## BEGIN

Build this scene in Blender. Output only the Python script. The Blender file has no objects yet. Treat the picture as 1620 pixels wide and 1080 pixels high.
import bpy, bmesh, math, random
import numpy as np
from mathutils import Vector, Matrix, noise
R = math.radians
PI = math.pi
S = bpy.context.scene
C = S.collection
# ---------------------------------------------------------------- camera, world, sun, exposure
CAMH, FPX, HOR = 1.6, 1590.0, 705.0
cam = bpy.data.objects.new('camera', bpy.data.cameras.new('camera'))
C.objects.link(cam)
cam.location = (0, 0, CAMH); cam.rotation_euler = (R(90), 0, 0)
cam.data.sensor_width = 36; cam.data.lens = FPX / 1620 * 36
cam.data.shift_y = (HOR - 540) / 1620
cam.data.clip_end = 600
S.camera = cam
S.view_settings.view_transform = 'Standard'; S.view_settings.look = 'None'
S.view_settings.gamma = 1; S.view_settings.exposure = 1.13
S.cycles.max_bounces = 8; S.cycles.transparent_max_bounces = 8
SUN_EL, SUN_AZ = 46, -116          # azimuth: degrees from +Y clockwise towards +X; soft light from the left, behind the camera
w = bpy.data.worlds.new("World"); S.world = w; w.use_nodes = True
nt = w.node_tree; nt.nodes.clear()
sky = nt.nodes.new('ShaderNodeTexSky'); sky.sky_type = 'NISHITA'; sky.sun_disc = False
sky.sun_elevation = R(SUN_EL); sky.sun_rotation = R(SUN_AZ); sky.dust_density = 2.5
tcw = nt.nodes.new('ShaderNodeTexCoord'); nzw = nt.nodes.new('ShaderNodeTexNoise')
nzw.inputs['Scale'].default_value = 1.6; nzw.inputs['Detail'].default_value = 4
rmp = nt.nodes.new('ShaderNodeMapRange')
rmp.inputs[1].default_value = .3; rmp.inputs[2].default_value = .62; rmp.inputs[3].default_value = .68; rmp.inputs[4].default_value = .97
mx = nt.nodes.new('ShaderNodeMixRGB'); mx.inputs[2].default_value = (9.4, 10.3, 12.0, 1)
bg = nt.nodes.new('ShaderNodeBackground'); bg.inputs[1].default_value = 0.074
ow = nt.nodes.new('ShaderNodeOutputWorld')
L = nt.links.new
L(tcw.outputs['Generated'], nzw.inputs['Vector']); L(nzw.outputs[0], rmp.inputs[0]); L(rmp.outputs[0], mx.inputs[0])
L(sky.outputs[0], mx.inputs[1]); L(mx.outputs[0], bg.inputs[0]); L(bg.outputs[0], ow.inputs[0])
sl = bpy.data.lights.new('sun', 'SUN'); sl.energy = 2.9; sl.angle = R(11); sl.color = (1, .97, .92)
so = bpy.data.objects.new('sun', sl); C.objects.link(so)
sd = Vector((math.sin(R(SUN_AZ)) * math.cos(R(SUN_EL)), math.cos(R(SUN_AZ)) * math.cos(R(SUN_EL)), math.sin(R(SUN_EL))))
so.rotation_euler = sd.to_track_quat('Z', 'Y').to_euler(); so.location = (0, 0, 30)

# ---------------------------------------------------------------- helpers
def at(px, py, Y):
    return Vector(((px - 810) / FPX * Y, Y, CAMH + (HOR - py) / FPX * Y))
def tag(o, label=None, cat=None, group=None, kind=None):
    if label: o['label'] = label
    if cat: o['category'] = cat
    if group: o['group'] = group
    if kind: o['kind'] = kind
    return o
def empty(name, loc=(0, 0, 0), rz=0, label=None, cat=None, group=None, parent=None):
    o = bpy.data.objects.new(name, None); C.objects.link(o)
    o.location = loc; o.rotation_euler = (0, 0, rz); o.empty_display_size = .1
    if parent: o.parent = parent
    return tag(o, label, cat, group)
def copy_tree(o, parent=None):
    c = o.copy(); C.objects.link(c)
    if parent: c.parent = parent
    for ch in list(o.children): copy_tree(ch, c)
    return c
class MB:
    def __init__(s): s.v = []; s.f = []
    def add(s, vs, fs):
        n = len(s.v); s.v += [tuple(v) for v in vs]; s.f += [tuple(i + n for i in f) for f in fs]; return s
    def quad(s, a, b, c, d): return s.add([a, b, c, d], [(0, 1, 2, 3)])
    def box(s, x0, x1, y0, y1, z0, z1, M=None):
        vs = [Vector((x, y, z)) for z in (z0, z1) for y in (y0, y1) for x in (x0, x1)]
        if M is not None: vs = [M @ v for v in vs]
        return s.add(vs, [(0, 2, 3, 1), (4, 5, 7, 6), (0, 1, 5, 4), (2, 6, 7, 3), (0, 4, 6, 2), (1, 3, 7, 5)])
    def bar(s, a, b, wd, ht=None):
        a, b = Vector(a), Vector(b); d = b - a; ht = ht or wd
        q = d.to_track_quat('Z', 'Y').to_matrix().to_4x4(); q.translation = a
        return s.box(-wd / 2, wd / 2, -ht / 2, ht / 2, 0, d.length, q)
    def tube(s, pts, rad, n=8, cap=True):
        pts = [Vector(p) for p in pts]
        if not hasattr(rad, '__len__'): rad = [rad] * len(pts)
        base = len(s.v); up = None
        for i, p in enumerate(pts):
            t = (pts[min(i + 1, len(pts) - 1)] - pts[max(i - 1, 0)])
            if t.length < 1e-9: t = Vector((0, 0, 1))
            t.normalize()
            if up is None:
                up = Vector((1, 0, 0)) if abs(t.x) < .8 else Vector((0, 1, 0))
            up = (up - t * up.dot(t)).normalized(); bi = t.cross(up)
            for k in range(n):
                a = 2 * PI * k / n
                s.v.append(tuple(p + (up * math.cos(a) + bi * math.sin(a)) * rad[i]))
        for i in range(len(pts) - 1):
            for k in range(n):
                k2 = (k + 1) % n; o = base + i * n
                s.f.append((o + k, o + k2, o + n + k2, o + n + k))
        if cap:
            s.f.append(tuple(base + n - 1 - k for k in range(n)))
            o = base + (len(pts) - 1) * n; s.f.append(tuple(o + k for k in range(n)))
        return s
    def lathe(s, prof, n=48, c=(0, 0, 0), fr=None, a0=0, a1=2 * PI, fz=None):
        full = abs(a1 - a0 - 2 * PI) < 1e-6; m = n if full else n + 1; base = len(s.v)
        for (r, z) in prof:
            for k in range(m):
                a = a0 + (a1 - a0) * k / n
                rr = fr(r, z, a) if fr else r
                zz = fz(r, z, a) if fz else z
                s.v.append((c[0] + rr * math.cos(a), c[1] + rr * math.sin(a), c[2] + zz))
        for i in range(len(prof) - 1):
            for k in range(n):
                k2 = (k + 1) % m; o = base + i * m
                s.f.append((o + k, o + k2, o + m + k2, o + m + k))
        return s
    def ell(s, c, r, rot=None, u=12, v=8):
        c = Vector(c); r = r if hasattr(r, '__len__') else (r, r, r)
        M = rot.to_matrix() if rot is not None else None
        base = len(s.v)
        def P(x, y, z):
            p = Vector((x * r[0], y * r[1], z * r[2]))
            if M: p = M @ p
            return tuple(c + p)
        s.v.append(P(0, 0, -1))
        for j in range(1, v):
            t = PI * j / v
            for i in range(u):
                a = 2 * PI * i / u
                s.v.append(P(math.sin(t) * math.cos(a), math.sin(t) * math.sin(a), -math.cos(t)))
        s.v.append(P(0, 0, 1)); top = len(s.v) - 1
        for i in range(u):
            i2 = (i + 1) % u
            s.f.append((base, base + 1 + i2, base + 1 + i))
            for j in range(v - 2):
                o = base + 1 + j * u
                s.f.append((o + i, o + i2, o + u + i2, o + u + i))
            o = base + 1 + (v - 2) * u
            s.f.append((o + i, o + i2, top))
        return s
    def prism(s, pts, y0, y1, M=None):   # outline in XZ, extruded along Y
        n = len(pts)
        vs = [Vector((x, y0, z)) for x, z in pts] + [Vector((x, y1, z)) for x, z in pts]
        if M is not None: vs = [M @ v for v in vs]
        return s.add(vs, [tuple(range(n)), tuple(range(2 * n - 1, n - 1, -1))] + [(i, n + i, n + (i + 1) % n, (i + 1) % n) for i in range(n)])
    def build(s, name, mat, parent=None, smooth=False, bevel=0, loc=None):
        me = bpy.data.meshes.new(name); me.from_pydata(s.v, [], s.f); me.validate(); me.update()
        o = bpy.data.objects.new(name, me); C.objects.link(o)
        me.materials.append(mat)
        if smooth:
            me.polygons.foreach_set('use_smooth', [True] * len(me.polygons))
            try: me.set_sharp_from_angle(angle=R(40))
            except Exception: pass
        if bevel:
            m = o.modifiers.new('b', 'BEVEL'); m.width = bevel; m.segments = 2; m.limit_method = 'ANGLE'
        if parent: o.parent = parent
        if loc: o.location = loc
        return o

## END
## BEGIN

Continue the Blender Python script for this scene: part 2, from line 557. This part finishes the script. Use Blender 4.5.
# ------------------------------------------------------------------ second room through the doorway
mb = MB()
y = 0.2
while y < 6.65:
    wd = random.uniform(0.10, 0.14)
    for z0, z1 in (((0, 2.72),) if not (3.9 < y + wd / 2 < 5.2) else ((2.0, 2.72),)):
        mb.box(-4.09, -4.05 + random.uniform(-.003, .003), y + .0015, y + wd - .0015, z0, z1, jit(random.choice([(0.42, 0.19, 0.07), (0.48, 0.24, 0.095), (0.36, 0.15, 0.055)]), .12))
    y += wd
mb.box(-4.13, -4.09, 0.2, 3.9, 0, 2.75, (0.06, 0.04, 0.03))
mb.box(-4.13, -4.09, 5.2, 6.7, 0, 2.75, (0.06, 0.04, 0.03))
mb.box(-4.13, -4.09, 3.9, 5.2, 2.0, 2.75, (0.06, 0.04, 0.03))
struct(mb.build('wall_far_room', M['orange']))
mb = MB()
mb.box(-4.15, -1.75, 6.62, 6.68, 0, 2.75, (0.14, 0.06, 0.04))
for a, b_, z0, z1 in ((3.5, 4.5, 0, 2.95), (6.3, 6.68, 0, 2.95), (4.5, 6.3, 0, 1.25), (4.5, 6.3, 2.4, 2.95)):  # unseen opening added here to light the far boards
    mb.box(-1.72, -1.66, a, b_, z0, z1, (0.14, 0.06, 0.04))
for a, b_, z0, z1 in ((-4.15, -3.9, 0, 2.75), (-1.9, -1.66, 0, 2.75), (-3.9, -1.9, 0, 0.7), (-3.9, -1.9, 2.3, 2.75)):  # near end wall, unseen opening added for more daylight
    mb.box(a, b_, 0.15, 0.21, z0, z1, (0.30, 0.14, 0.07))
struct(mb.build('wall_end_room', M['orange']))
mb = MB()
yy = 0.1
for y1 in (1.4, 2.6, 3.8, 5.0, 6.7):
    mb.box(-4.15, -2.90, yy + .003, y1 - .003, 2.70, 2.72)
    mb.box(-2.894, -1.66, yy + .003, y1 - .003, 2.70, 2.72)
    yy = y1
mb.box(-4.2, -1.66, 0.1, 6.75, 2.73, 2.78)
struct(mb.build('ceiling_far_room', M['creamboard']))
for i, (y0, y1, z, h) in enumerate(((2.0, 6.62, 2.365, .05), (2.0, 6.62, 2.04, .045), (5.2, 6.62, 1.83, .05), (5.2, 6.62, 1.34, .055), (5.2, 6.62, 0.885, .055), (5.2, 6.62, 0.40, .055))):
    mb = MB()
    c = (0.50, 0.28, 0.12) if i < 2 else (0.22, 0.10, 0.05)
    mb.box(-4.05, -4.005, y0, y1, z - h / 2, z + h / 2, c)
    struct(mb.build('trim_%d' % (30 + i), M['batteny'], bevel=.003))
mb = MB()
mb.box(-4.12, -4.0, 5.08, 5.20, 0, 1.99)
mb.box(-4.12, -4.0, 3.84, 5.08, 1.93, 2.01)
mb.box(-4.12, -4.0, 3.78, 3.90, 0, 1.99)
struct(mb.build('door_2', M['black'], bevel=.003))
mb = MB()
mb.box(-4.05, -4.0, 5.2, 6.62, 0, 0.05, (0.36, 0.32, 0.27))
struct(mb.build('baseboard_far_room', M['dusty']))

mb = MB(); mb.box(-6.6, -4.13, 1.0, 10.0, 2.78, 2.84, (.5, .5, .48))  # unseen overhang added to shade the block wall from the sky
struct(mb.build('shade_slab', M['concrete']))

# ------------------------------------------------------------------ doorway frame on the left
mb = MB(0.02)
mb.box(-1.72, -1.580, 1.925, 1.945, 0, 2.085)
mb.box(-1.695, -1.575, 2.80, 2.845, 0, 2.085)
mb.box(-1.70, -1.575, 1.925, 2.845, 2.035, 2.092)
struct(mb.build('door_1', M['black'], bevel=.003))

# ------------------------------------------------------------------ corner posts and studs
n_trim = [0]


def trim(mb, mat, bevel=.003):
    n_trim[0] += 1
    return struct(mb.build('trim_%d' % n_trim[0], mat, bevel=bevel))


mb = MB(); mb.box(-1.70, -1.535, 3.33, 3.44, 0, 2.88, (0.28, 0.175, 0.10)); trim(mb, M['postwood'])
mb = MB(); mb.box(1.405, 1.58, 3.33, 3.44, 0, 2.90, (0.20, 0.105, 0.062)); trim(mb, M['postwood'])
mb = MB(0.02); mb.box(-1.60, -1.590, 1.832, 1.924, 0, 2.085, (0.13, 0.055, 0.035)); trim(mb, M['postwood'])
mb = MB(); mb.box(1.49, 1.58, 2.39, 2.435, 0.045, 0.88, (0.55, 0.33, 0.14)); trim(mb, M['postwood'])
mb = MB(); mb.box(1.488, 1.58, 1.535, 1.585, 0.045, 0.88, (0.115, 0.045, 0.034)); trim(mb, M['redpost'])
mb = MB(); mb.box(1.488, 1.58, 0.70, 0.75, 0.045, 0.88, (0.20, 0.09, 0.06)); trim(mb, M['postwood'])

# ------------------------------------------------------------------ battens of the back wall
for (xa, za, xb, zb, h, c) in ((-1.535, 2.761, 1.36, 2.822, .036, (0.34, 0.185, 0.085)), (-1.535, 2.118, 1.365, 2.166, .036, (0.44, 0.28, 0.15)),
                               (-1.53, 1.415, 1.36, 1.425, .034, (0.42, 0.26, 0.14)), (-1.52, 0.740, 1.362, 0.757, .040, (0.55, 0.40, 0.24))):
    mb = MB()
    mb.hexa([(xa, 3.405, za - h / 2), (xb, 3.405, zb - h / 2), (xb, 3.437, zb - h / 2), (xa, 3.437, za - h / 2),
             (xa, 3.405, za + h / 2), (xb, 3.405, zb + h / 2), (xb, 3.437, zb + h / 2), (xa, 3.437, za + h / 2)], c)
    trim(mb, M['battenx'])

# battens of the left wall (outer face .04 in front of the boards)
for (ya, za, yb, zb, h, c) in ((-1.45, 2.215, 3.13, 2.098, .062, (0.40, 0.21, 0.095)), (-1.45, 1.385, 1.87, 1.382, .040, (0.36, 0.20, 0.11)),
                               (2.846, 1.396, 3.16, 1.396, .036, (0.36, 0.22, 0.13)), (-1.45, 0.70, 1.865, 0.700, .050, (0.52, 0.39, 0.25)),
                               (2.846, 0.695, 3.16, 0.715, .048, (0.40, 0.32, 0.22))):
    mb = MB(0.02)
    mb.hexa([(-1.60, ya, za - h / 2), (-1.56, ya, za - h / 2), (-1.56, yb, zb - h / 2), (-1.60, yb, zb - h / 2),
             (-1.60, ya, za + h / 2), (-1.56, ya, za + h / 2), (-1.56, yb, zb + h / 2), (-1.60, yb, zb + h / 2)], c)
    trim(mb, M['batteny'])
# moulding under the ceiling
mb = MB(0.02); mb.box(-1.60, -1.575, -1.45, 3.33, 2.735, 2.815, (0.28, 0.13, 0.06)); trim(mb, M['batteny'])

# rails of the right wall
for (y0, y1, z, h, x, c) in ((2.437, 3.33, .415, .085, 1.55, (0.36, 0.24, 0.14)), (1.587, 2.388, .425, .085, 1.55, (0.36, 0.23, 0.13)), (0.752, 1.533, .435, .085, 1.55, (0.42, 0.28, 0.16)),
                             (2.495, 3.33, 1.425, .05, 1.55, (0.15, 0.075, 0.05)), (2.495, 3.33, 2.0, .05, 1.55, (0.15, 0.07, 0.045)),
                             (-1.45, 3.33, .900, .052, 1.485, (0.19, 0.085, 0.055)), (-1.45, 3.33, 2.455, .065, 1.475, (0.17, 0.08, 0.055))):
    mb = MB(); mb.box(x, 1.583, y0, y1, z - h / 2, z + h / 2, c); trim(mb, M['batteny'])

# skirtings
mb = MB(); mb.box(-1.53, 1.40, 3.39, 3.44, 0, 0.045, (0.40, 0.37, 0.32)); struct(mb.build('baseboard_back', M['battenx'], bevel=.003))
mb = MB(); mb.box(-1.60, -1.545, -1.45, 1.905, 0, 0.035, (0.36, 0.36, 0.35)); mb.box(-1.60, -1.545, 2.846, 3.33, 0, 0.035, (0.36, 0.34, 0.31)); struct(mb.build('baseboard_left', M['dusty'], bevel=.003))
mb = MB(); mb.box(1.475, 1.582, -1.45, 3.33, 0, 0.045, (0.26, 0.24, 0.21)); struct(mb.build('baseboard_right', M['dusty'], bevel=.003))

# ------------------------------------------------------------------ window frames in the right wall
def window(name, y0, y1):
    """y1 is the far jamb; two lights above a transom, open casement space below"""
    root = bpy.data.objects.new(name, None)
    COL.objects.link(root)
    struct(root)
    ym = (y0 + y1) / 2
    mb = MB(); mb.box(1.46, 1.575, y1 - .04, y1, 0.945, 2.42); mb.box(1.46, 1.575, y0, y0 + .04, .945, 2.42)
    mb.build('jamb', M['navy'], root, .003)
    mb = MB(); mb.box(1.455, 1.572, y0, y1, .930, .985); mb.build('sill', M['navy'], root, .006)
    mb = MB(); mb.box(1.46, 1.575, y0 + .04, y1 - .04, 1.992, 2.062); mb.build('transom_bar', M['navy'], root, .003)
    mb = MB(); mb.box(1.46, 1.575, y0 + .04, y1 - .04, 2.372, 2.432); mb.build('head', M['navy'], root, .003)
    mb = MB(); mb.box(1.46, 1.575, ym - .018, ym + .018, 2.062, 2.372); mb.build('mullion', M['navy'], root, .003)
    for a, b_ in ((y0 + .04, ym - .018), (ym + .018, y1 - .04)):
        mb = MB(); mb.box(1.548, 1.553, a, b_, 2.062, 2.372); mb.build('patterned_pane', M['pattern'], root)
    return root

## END

Instruction:
Where a line above contains the string "script", copy that line.

Result for this task:
Build this scene in Blender. Output only the Python script. The Blender file has no objects yet. Treat the picture as 1620 pixels wide and 1080 pixels high.
Continue the Blender Python script for this scene: part 2, from line 557. This part finishes the script. Use Blender 4.5.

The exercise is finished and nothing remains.